In 1810 Wellesley returned to military service and between then and 1813 he commanded the allied forces on the Iberian peninsula who were opposing the French army that had invaded Portugal from Spain. Wellesley gained a number of major victories in the Peninsular War including the defeat of the French Marshal Junot at Vimiero, the taking of the city of Oporto and forcing Soult, one of Napoleon's best marshals, to retreat, the capture of the fortress city of Badajoz and forcing the enemy to withdraw to Madrid. The decisive encounter of the Peninsular War, the Battle of Vitoria, took place on 21 June 1813. For his victory Wellesley was promoted to field marshal and returned to London in triumph. In recognition of his services he was awarded the title of duke.

Wellington's finest moment in the struggle against Napoleonic France still lay ahead. This time he was fated to fight against the Emperor himself. When Bonaparte returned to France from Elba and took possession of Paris, Field Marshal Wellington was appointed commander-in-chief of the allied Anglo-Dutch army. It assembled in Belgium where there was one more allied army - the Prussian force commanded by Field Marshal Blucher.

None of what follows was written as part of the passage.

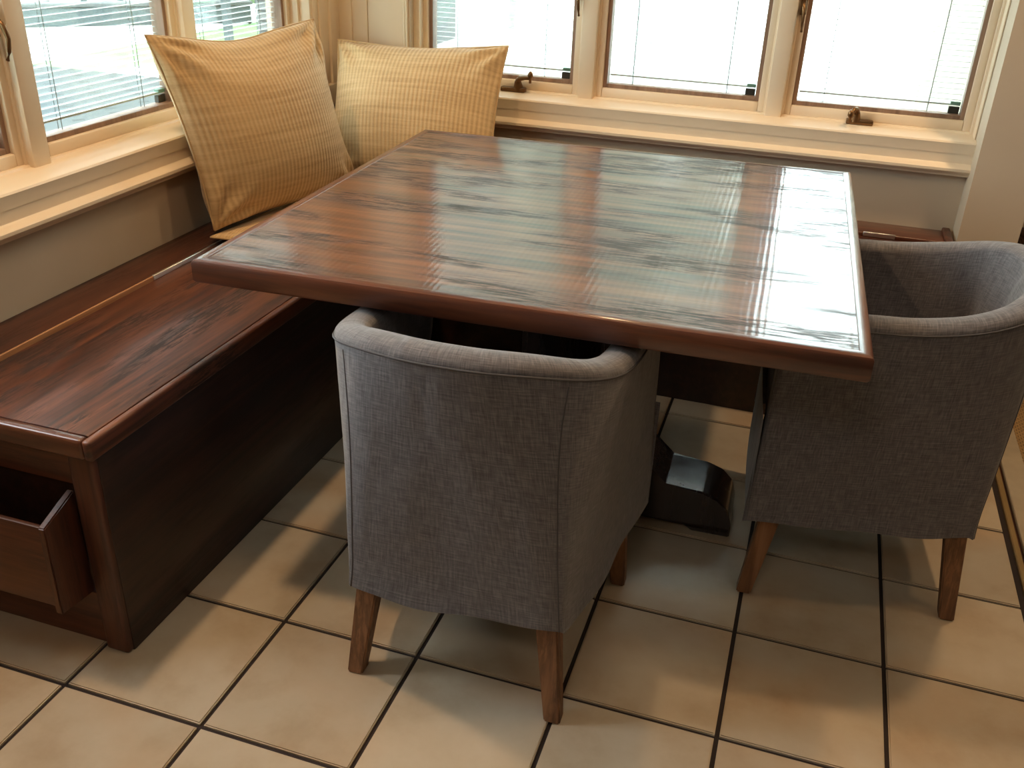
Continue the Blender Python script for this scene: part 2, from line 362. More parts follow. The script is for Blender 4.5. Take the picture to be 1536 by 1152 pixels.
# ------------------------------------------------------------------ window surrounds
# generic: built in a local frame (a along the wall, d depth towards outside, z up)
def to_world(side, a, d, z):
    return (a, YB+d, z) if side == 'B' else (XL-d, a, z)
def wbox(bm, side, a0, a1, d0, d1, z0, z1, bev=0.0, seg=2):
    if side == 'B': box(bm, a0, a1, YB+d0, YB+d1, z0, z1, bev, seg)
    else: box(bm, XL-d1, XL-d0, a0, a1, z0, z1, bev, seg)
def wprof(bm, side, prof, a0, a1):
    if side == 'B': extrude_profile(bm, [(YB+d, z) for d, z in prof], 'X', a0, a1)
    else: extrude_profile(bm, [(XL-d, z) for d, z in prof], 'Y', a0, a1)
ZS = 2.62
def surround(name, side, a0, a1, mulls, end_lo, end_hi, label):
    root = tag(empty(name), label, None, kind='structure')
    bm = bmesh.new()
    # sloped sill with a soft nosing and small step at the sashes
    wprof(bm, side, [(-0.095, 2.575), (-0.10, 2.60), (-0.09, 2.615), (-0.07, 2.622), (0.03, 2.628), (0.05, 2.640), (0.17, 2.646),
                     (0.18, 2.662), (0.24, 2.665), (0.42, 2.67), (0.42, 2.50), (0.05, 2.50), (-0.09, 2.50)], a0, a1)
    autosmooth(mesh_obj('sill', bm, M_TRIM, root), 30)
    bm = bmesh.new(); wprof(bm, side, [(-0.085, 2.57), (-0.085, 2.39), (0.0, 2.39), (0.0, 2.57)], a0, a1)
    mesh_obj('apron', bm, M_TRIM, root)
    bm = bmesh.new()
    wprof(bm, side, [(0.0, 2.41), (-0.085, 2.41), (-0.10, 2.395), (-0.135, 2.385), (-0.15, 2.37), (-0.15, 2.345), (-0.135, 2.325), (-0.11, 2.31), (-0.10, 2.29), (0.0, 2.285)], a0, a1)
    autosmooth(mesh_obj('apron_moulding', bm, M_TRIM, root), 30)
    for m0, m1 in mulls:
        bm = bmesh.new()
        wbox(bm, side, m0, m1, 0.13, 0.40, ZS, 6.85, 0.012)
        wbox(bm, side, m0-0.02, m1+0.02, 0.19, 0.40, ZS, 6.85, 0.008)
        autosmooth(mesh_obj('mullion', bm, M_TRIM, root), 30)
    for (c0, c1, steps) in (end_lo, end_hi):
        bm = bmesh.new()
        for (s0, s1, d0) in steps: wbox(bm, side, s0, s1, d0, 0.40, ZS, 6.88, 0.010)
        autosmooth(mesh_obj('casing', bm, M_TRIM, root), 30)
    bm = bmesh.new(); wbox(bm, side, a0, a1, -0.09, 0.42, 6.82, 7.15, 0.02); mesh_obj('head_casing', bm, M_TRIM, root)
    return root

def window(name, side, a0, a1, label, stile=0.075):
    """a0..a1 is the clear glass"""
    root = tag(empty(name, to_world(side, (a0+a1)/2, 0.3, 2.66)), label, None, kind='structure')
    org = Vector(to_world(side, (a0+a1)/2, 0.3, 2.66))
    def P(o): o.location = -org*S; return o
    z0, z1 = 2.80, 6.70
    bm = bmesh.new(); st = 0.042; f0, f1 = 0.21, 0.40
    for (p0, p1, q0, q1) in ((a0-st-stile, a0-st, 2.66, z1+st+0.06), (a1+st, a1+st+stile, 2.66, z1+st+0.06),
                             (a0-st, a1+st, 2.66, z0-st), (a0-st, a1+st, z1+st, z1+st+0.06)):
        wbox(bm, side, p0, p1, f0, f1, q0, q1, 0.012)
    P(o := mesh_obj('sash', bm, M_TRIM, root)); autosmooth(o, 30)
    bm = bmesh.new()
    for (p0, p1, q0, q1) in ((a0-st, a0, z0-st, z1+st), (a1, a1+st, z0-st, z1+st), (a0, a1, z0-st, z0), (a0, a1, z1, z1+st)):
        wbox(bm, side, p0, p1, 0.25, 0.38, q0, q1, 0.004, 1)
    P(mesh_obj('glazing_bead', bm, M_STOP, root))
    bm = bmesh.new(); wbox(bm, side, a0-0.02, a1+0.02, 0.318, 0.326, z0-0.02, z1+0.02); P(mesh_obj('pane', bm, M_GLASS, root))
    bm = bmesh.new(); wbox(bm, side, a0-0.02, a1+0.02, 0.372, 0.380, z0-0.02, z1+0.02); P(mesh_obj('pane', bm, M_GLASS, root))
    return root, org

surround('trim_2', 'B', -0.47, 5.405, [(1.42, 1.585), (3.40, 3.565)],
         (0, 0, [(-0.55, -0.52, -0.02), (-0.515, -0.49, -0.03), (-0.485, -0.40, 0.10)]),
         (0, 0, [(5.36, 5.405, 0.16), (5.385, 5.405, 0.02)]), 'cream sill, apron and mullions of the back wall windows')
surround('trim_3', 'L', -1.0, 6.12, [(0.20, 0.37), (2.11, 2.28), (4.09, 4.26)],
         (0, 0, [(-1.1, -0.9, -0.03)]),
         (0, 0, [(6.04, 6.13, 0.12), (6.08, 6.24, 0.0), (6.12, 6.225, -0.02)]), 'cream sill, apron and mullions of the left wall windows')
# flat boards and steps in the corner between the two window groups
t4 = tag(empty('trim_4'), 'cream corner boards between the left and back windows', None, kind='structure')
for b in ((-1.37, -1.33, 6.22, 6.56, 2.62, 7.0), (-1.37, -1.30, 6.40, 6.65, 2.62, 7.0), (-1.37, -1.15, 6.60, 6.65, 2.62, 7.0),
          (-1.37, -0.97, 6.625, 6.65, 2.62, 7.0), (-0.97, -0.55, 6.64, 6.66, 2.62, 7.0)):
    boxo('corner_board', b, M_TRIM, t4, bev=0.008, seg=2)
boxo('apron', (-1.37, -0.47, 6.565, 6.65, 2.39, 2.62), M_TRIM, t4, bev=0.006)
boxo('apron', (-1.455+0.085, -1.285, 6.12, 6.60, 2.39, 2.62), M_TRIM, t4, bev=0.006)

wins = []
for k, (side, a0, a1, lab) in enumerate((
        ('B', -0.305, 1.295, 'back wall window nearest the room corner, half behind a cushion'),
        ('B', 1.71, 3.275, 'middle window of the back wall'),
        ('B', 3.69, 5.245, 'right window of the back wall, with crank handle below'),
        ('L', 2.40, 3.97, 'left wall window showing the patio through an open blind'),
        ('L', 4.38, 5.93, 'left wall window by the corner, above the leaning cushion'),
        ('L', 0.49, 1.99, 'left wall window at the photo edge, with lever lock'),
        )):
    wins.append((side, a0, a1, window('window_%d' % (k+1), side, a0, a1, lab)))

# mini blinds between the panes, slats open
slat_me = {}
def blind(side, a0, a1, label, ztop=6.66, slats=True, slider=True, zb=2.875, group='mini blinds inside the windows'):
    mid = (a0+a1)/2; org = Vector(to_world(side, mid, 0.349, 2.80))
    rz = 0 if side == 'B' else math.pi/2
    root = empty('mini_blind', org, rz); tag(root, label, 'blind', group)
    hw = (a1-a0)/2 - 0.012
    # local frame: x along wall, y outwards(+)
    sg = 1 if side == 'B' else 1
    def add(name, b, mat, bev=0):
        return boxo(name, b, mat, root, bev=bev)
    add('bottom_rail', (-hw, hw, -0.016, 0.016, zb-2.80, zb-2.80+0.016), M_BLIND)
    add('head_rail', (-hw, hw, -0.018, 0.018, 3.86, 3.90), M_BLIND)
    for cx in (-hw*0.68, hw*0.62):
        bm = bmesh.new(); tube(bm, [(cx, -0.019, 0.0), (cx, -0.019, 3.86)], 0.0035, 5); tube(bm, [(cx, 0.019, 0.0), (cx, 0.019, 3.86)], 0.0035, 5)
        mesh_obj('ladder_cord', bm, M_CORD, root)
    if slider:
        sx = hw-0.10
        add('slider', (sx, sx+0.10, -0.026, 0.02, 0.0, 0.065), M_DARKPL, 0.004)
        add('slider_cap', (sx+0.01, sx+0.10, -0.026, 0.02, 0.085, 0.11), M_GREENPL)
    key = round(hw, 3)
    n = int((ztop-zb-0.04)/0.0505)
    first = None
    for i in range(n):
        z = zb-2.80+0.055+i*0.0505
        if key not in slat_me:
            bm = bmesh.new()
            pr = [(-0.019, -0.003), (0.0, 0.002), (0.019, -0.001), (0.019, -0.0004), (0.0, 0.0026), (-0.019, -0.0024)]
            extrude_profile(bm, pr, 'X', -hw, hw)
            o = mesh_obj('slat', bm, M_BLIND, root); slat_me[key] = o.data
        else:
            o = D.objects.new('slat', slat_me[key]); COL.objects.link(o); o.parent = root
        o.location = (0, 0, z*S)
blind('B', -0.305, 1.295, 'white mini blind in the back window nearest the corner')
blind('B', 1.71, 3.275, 'white mini blind in the middle back window')
blind('B', 3.69, 5.245, 'white mini blind in the right back window, above the crank')
blind('L', 2.40, 3.97, 'white mini blind with open slats in the left wall, patio behind')
blind('L', 4.38, 5.93, 'white mini blind in the left wall above the big leaning cushion')
blind('L', 0.49, 1.99, 'white mini blind in the left wall window cut by the photo edge')

# window hardware
def crank(a0, a1, cx, win, knob):
    root, org = win
    y = YB+0.165
    bm = bmesh.new(); box(bm, a0, a1, y-0.06, y+0.03, ZS+0.025, ZS+0.072, 0.012, 2)
    tube(bm, [(cx, y-0.015, ZS+0.06), (cx, y-0.025, ZS+0.10), (cx, y-0.04, ZS+0.15)], [0.055, 0.045, 0.034], 10)
    o = mesh_obj('crank_base', bm, M_BRONZE, root); autosmooth(o); o.location = -org*S
    bm = bmesh.new()
    k = [Vector((cx, y-0.04, ZS+0.14)), Vector((cx+knob[0]*0.2, y-0.04+knob[1]*0.3, ZS+0.175)), Vector((cx+knob[0]*0.6, y-0.04+knob[1]*0.7, ZS+0.185)), Vector((cx+knob[0], y-0.04+knob[1], ZS+0.14+knob[2]))]
    tube(bm, k, [0.034, 0.03, 0.022, 0.016], 8)
    e = k[-1]
    tube(bm, [e+Vector((0, 0, -0.05)), e, e+Vector((0, 0, 0.02)), e+Vector((0, 0, 0.055)), e+Vector((0, 0, 0.075))], [0.014, 0.016, 0.03, 0.028, 0.01], 10)
    o = mesh_obj('crank_handle', bm, M_BRONZE, root, smooth=True); o.location = -org*S
crank(4.20, 4.46, 4.285, wins[2][3], (-0.055, -0.13, -0.03))
crank(0.55, 0.83, 0.745, wins[0][3], (0.15, -0.03, 0.045))
def lock(side, a, z, win):
    root, org = win
    d = 0.20
    bm = bmesh.new()
    wbox(bm, side, a-0.03, a+0.03, d-0.03, d+0.01, z, z+0.22, 0.008)
    o = mesh_obj('lock_plate', bm, M_BRONZE, root); o.location = -org*S
    bm = bmesh.new()
    pts = [to_world(side, a, d-0.04, z+0.13), to_world(side, a+0.005, d-0.09, z+0.08), to_world(side, a+0.01, d-0.11, z), to_world(side, a+0.015, d-0.09, z-0.09), to_world(side, a+0.015, d-0.06, z-0.15)]
    tube(bm, pts, [0.022, 0.02, 0.017, 0.014, 0.014], 7)
    o = mesh_obj('lock_lever', bm, M_BRONZE, root, smooth=True); o.location = -org*S
lock('B', 1.365, 3.62, wins[0][3]); lock('B', 3.615, 3.62, wins[2][3]); lock('L', 2.05, 3.56, wins[5][3])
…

The decisive battle took place at Waterloo, south of Brussels, on 18 June 1815. Together with the Prussians, who joined him in time to decide the issue, Wellington inflicted a crushing defeat on Napoleon's army. After the battle the allied armies advanced into an already defeated France and reoccupied its capital.

The victory at Waterloo brought Wellington new honours and awards. In 1815, for example, he was made a Russian field marshal and awarded the highest military decoration of the Russian Empire - the Order of St George 1st class. Wellington took part in the work of the Congress of Vienna in 1814-15, when the European monarchs divided Napoleon's immense empire up between them.